INFORMATION PROVIDED →
^^^^^^^^

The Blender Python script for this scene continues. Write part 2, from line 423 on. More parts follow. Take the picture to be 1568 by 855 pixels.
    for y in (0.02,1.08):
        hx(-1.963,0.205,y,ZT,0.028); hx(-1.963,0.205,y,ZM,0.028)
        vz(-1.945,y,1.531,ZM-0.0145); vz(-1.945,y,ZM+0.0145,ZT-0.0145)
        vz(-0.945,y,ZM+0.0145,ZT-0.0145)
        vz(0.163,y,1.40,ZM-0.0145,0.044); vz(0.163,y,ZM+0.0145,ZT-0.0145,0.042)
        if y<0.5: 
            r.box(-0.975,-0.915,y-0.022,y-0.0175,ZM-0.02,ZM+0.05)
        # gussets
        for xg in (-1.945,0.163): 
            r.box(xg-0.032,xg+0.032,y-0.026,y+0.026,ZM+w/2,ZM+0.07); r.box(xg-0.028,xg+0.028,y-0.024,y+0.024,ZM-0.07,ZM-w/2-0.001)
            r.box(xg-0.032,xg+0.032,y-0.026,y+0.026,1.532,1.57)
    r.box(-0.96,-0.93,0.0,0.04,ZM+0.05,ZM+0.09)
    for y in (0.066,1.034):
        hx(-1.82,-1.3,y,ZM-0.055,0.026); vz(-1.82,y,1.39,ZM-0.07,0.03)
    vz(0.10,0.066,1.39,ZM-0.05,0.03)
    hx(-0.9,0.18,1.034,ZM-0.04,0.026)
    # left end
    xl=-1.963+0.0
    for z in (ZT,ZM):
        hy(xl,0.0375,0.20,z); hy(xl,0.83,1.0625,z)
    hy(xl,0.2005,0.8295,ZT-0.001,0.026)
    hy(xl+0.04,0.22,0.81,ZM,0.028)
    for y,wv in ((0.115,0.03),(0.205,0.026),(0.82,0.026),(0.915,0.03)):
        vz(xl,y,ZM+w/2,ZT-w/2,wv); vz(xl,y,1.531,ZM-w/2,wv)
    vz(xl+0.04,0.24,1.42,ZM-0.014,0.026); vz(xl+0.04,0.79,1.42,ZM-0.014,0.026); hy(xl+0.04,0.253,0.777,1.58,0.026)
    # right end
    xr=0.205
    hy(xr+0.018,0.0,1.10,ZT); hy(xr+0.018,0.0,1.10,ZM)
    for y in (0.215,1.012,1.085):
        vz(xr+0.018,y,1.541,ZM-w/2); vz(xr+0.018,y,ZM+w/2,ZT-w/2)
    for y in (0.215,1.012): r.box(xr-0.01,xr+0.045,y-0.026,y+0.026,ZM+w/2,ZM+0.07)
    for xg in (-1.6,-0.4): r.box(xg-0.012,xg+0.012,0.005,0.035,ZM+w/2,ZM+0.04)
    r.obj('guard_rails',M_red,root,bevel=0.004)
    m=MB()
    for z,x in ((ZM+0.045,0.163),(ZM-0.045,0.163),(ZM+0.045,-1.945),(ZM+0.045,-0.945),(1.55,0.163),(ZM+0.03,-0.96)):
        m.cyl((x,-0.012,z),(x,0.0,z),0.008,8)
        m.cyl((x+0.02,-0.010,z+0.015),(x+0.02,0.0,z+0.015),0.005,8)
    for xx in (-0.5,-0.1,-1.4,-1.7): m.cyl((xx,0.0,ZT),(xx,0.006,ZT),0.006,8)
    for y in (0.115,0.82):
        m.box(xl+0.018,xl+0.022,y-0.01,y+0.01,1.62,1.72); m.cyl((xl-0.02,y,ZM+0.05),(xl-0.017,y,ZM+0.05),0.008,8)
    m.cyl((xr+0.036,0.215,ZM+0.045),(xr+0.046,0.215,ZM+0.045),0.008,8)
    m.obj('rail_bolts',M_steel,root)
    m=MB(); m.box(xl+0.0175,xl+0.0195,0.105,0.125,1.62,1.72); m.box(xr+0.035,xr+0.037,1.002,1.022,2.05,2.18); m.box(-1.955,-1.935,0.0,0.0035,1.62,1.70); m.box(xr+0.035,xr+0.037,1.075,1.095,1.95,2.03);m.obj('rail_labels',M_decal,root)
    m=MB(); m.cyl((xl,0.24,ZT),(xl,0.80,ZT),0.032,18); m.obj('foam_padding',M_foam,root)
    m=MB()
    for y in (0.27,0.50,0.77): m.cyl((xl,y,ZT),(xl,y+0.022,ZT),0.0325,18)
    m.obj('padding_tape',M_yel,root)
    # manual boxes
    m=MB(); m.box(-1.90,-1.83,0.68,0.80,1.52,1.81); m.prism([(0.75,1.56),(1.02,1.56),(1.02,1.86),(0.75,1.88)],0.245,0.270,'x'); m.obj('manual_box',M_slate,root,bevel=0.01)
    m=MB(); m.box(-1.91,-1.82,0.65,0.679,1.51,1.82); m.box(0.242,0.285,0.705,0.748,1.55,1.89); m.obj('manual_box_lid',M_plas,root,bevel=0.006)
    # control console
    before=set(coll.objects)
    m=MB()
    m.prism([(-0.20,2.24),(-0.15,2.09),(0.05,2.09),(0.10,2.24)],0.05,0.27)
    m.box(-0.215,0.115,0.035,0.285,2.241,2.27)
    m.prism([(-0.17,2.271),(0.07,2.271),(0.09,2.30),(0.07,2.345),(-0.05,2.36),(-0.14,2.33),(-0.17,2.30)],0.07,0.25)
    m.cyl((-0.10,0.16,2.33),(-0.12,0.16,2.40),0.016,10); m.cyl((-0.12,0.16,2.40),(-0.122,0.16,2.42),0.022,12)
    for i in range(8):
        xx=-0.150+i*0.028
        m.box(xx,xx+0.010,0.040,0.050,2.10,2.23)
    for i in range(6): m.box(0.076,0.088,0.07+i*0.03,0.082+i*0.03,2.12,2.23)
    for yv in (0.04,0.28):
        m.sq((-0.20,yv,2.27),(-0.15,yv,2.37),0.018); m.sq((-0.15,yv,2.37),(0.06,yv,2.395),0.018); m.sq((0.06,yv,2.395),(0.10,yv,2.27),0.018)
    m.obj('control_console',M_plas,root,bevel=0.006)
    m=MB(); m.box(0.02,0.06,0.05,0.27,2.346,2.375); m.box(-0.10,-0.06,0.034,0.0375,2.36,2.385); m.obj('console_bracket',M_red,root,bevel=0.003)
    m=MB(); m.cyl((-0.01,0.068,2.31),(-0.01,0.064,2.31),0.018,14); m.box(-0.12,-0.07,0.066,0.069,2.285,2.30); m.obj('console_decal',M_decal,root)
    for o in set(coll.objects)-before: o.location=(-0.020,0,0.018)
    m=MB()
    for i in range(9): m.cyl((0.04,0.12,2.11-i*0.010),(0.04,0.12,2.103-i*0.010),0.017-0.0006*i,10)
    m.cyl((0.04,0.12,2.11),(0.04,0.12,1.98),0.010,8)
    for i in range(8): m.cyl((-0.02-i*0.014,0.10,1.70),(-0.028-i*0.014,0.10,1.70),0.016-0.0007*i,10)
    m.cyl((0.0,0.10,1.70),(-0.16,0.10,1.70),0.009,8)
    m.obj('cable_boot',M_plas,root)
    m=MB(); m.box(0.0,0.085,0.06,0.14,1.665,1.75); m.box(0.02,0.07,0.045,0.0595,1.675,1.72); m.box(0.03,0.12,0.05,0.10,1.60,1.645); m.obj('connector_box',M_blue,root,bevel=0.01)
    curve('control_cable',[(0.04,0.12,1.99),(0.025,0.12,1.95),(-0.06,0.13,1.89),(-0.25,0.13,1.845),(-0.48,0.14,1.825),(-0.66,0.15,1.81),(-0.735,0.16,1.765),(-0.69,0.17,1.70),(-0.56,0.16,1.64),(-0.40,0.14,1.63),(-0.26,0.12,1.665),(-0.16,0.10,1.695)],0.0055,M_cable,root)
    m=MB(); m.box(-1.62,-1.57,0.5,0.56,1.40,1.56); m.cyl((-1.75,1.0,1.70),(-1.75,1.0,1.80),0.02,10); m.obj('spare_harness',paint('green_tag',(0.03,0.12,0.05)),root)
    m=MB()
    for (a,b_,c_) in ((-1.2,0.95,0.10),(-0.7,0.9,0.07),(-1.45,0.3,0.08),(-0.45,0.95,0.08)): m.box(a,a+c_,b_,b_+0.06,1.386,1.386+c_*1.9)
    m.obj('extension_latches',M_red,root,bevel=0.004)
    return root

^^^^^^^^

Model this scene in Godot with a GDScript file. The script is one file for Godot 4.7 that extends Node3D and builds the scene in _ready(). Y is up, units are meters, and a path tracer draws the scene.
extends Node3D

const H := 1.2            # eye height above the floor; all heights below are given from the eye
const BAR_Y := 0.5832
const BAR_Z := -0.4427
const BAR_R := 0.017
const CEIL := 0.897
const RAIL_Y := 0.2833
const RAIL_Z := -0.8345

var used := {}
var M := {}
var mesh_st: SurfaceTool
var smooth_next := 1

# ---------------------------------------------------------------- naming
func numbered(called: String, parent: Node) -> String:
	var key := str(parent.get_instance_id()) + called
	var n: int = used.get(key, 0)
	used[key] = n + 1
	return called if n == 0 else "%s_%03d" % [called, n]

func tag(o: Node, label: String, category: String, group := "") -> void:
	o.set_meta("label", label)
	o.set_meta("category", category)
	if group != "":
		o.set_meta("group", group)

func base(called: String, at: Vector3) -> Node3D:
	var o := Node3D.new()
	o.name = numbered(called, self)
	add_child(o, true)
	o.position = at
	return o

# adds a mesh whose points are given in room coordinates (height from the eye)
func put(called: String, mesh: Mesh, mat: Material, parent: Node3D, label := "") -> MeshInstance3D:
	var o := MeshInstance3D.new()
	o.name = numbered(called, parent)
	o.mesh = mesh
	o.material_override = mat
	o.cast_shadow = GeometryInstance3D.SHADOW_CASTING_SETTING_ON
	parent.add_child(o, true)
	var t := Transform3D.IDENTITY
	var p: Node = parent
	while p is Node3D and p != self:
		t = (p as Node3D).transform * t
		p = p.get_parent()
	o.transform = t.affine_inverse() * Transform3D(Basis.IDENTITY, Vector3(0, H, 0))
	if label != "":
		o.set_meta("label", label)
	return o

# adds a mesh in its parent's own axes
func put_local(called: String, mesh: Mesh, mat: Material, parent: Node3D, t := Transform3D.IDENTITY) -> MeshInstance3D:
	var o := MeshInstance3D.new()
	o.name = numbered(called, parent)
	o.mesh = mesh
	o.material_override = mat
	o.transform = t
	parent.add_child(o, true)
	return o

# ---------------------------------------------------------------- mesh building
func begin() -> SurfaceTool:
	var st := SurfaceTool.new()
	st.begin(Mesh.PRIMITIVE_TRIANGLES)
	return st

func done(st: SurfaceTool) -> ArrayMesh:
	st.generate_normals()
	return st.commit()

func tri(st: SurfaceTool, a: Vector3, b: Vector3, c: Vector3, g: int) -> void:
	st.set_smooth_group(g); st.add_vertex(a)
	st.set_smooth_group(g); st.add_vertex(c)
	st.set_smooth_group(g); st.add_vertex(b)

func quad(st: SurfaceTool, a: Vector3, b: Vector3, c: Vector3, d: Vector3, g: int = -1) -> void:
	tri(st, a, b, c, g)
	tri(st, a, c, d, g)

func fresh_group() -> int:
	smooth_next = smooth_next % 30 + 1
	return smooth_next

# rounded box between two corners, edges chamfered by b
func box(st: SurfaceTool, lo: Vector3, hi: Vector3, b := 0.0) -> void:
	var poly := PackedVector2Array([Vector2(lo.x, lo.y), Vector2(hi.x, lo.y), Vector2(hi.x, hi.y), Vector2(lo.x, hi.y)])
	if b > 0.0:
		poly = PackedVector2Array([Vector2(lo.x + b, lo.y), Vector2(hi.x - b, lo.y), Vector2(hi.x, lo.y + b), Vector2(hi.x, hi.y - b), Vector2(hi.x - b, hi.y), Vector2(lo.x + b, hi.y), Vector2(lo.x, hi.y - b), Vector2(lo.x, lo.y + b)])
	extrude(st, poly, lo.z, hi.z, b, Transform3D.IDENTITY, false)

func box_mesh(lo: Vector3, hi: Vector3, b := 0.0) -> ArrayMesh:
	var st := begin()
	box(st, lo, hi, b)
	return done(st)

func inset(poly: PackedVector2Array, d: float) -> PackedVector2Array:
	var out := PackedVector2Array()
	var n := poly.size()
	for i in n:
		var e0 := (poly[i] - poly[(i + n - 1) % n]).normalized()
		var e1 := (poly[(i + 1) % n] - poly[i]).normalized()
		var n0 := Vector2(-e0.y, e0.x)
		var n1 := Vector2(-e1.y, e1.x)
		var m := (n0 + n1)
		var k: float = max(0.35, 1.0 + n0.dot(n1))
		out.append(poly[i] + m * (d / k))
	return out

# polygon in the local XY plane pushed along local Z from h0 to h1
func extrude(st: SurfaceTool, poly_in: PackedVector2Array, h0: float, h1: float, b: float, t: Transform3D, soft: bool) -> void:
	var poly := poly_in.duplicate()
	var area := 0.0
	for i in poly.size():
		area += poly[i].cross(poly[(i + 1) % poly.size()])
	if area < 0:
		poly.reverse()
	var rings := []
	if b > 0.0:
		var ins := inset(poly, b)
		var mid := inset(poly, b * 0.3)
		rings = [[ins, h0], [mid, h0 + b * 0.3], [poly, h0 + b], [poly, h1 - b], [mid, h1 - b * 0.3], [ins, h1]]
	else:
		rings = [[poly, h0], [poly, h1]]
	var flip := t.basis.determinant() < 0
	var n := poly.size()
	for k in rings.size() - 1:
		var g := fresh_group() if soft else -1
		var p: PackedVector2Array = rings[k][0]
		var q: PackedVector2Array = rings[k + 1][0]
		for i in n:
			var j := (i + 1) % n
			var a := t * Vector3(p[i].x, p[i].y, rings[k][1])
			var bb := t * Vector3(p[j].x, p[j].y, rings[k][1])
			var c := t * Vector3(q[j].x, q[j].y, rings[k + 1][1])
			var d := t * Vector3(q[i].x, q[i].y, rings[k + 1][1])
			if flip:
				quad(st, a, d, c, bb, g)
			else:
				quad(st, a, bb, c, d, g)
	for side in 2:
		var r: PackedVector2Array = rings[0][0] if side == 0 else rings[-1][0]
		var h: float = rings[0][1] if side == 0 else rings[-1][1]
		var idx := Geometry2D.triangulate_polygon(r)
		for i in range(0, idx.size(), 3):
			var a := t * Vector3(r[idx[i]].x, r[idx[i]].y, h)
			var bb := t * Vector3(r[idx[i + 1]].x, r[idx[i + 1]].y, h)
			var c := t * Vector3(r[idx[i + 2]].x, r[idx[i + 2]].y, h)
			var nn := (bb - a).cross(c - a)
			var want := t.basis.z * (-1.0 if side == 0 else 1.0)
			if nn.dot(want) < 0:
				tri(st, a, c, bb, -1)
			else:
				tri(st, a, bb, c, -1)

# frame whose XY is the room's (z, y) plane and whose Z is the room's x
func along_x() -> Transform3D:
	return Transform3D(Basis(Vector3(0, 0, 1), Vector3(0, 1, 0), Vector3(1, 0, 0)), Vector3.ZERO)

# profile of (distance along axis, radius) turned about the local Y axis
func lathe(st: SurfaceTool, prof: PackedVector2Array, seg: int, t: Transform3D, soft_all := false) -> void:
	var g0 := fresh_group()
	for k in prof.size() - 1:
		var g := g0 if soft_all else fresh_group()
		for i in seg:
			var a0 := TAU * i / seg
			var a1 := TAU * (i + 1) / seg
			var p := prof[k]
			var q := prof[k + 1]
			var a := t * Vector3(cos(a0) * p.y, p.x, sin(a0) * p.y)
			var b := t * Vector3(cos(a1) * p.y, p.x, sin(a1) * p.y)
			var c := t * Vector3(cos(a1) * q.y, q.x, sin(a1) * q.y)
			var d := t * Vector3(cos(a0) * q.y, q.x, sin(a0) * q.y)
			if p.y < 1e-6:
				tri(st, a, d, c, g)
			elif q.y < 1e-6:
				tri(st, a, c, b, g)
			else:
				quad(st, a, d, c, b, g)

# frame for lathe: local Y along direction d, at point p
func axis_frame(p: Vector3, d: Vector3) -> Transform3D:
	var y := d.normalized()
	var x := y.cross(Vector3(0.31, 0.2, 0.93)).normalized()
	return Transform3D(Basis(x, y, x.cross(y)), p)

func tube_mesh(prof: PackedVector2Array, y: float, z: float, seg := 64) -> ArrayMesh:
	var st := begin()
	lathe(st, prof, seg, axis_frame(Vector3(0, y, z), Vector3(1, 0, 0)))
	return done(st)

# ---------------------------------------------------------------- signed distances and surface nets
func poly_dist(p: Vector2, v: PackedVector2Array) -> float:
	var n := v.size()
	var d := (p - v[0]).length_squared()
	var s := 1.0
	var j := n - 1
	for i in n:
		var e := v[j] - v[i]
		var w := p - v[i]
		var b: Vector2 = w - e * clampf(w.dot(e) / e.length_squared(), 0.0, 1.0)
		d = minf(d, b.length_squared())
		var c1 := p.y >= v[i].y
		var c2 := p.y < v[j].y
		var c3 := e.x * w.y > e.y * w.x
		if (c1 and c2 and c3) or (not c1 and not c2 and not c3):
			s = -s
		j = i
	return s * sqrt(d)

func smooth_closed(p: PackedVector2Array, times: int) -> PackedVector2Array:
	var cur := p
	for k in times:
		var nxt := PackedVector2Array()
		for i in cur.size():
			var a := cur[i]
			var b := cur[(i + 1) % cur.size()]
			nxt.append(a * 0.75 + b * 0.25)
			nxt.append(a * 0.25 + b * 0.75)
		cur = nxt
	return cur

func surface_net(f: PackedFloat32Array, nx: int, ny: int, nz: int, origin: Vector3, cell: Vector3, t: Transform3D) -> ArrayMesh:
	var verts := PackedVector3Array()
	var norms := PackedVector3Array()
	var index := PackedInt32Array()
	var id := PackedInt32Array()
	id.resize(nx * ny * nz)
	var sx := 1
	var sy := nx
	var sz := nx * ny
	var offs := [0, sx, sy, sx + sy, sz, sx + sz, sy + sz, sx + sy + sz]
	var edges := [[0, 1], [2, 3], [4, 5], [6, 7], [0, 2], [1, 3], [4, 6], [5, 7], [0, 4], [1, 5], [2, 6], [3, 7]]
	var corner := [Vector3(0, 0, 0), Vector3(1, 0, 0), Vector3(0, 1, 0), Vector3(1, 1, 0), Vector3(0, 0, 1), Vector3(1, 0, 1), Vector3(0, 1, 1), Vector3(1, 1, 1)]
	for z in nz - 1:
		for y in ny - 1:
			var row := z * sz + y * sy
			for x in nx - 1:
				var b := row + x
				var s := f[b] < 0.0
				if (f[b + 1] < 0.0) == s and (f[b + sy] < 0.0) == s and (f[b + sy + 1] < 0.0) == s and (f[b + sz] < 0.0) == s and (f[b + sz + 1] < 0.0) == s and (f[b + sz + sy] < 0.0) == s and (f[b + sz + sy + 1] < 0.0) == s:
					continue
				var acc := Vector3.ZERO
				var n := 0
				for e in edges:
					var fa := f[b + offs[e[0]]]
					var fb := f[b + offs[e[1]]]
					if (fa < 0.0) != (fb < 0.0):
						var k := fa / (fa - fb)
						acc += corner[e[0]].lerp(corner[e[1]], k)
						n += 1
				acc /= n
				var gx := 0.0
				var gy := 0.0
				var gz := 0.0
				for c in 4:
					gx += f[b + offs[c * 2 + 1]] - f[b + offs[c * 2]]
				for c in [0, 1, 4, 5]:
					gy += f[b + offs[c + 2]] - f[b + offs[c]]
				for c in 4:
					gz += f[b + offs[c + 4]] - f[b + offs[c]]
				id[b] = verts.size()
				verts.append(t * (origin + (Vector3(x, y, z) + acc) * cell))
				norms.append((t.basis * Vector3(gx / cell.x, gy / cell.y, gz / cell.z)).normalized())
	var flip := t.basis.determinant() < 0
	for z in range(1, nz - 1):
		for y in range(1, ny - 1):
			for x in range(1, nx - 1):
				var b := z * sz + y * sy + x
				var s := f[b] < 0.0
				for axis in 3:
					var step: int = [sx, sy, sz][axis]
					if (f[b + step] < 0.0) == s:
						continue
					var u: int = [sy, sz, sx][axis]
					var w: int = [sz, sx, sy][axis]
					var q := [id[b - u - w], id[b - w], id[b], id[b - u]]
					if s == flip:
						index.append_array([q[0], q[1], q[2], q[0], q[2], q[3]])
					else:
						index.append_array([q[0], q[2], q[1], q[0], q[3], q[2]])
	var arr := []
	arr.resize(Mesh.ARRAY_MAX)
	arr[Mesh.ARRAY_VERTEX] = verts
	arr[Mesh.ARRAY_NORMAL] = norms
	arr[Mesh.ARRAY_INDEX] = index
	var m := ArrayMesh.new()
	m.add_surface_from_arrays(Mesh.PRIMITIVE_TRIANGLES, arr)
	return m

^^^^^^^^

THE PROBLEM →
Begin with the line containing "Model this scene" and end with the line containing "var smooth_next := 1"; repeat every line from start to finish exactly, and nothing outside them.

SOLVED PROBLEM →
Model this scene in Godot with a GDScript file. The script is one file for Godot 4.7 that extends Node3D and builds the scene in _ready(). Y is up, units are meters, and a path tracer draws the scene.
extends Node3D

const H := 1.2            # eye height above the floor; all heights below are given from the eye
const BAR_Y := 0.5832
const BAR_Z := -0.4427
const BAR_R := 0.017
const CEIL := 0.897
const RAIL_Y := 0.2833
const RAIL_Z := -0.8345

var used := {}
var M := {}
var mesh_st: SurfaceTool
var smooth_next := 1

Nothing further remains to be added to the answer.